_Written task_
List all lines of the data containing the word "scene".

BEGIN Dataset excerpt

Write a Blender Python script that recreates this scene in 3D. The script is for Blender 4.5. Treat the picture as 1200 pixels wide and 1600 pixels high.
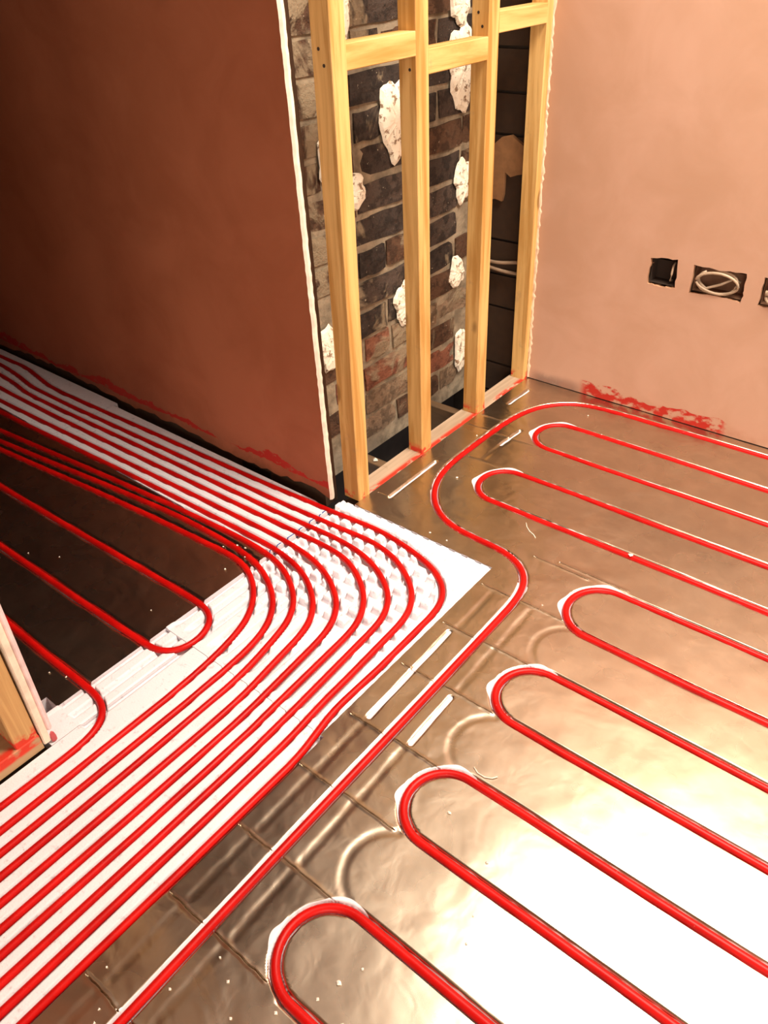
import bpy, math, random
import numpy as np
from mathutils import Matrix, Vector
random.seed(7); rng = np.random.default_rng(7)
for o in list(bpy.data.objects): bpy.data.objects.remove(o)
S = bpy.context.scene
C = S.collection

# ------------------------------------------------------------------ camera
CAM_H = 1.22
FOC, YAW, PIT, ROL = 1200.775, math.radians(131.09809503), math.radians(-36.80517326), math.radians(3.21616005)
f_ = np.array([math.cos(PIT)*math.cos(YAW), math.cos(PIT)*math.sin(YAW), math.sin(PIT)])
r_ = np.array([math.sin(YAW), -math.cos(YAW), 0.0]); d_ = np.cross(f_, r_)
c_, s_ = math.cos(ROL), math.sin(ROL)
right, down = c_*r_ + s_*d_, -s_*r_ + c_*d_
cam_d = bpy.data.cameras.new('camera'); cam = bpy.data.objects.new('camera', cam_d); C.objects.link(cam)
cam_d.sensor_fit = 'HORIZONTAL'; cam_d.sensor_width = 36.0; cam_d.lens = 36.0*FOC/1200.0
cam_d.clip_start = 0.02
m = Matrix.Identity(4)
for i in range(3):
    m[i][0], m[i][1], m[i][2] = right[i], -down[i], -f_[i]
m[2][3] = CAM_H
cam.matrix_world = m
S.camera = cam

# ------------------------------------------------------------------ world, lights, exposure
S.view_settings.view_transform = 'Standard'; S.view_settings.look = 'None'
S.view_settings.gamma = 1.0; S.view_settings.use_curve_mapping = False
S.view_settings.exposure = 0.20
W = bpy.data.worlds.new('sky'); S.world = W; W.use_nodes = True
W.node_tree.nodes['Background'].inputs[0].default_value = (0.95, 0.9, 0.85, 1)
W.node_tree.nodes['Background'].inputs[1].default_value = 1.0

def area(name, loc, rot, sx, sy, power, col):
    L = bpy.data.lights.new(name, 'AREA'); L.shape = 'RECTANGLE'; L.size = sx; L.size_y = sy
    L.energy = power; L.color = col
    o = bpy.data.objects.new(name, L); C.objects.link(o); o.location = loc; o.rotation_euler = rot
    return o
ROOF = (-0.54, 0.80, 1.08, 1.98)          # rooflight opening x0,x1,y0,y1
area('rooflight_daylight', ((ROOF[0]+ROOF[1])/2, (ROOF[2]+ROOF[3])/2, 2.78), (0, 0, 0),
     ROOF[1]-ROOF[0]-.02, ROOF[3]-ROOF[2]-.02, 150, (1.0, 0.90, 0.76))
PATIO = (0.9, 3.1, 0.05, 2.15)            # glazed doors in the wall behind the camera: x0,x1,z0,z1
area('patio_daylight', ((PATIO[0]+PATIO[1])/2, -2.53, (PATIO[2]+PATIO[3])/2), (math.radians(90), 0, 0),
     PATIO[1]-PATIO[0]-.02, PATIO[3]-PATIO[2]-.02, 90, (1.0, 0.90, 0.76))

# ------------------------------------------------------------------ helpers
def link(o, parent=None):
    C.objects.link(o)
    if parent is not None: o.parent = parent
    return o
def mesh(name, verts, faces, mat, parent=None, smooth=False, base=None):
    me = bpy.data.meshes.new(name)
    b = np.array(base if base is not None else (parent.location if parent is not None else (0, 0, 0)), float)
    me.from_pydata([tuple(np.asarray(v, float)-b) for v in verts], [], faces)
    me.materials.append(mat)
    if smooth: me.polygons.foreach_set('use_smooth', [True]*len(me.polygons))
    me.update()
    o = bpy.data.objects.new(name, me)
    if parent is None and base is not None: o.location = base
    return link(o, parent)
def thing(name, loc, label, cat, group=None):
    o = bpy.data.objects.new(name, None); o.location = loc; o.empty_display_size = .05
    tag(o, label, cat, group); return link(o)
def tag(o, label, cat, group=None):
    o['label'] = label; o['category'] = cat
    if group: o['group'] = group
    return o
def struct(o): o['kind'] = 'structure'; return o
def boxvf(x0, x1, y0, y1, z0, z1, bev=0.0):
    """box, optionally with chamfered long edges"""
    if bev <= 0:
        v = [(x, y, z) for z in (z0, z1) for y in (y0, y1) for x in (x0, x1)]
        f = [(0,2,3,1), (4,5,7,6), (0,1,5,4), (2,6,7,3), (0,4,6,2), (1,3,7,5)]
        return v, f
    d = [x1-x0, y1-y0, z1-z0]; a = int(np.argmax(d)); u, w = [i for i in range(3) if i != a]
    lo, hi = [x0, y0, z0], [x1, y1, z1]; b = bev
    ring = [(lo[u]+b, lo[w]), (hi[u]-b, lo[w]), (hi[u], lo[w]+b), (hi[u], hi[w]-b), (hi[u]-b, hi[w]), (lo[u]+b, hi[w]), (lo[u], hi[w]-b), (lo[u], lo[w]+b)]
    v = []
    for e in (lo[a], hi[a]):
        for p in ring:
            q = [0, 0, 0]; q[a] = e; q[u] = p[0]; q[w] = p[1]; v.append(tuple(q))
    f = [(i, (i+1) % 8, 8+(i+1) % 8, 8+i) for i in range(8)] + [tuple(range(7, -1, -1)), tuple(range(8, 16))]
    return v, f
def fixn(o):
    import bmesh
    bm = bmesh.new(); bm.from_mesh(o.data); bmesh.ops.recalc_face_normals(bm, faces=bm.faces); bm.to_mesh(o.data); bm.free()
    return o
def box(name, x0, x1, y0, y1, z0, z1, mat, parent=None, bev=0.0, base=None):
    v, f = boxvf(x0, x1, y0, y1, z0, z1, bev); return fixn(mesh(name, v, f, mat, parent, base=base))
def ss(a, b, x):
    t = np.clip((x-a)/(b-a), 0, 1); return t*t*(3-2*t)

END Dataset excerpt

_Complete answer_
Write a Blender Python script that recreates this scene in 3D. The script is for Blender 4.5. Treat the picture as 1200 pixels wide and 1600 pixels high.
S = bpy.context.scene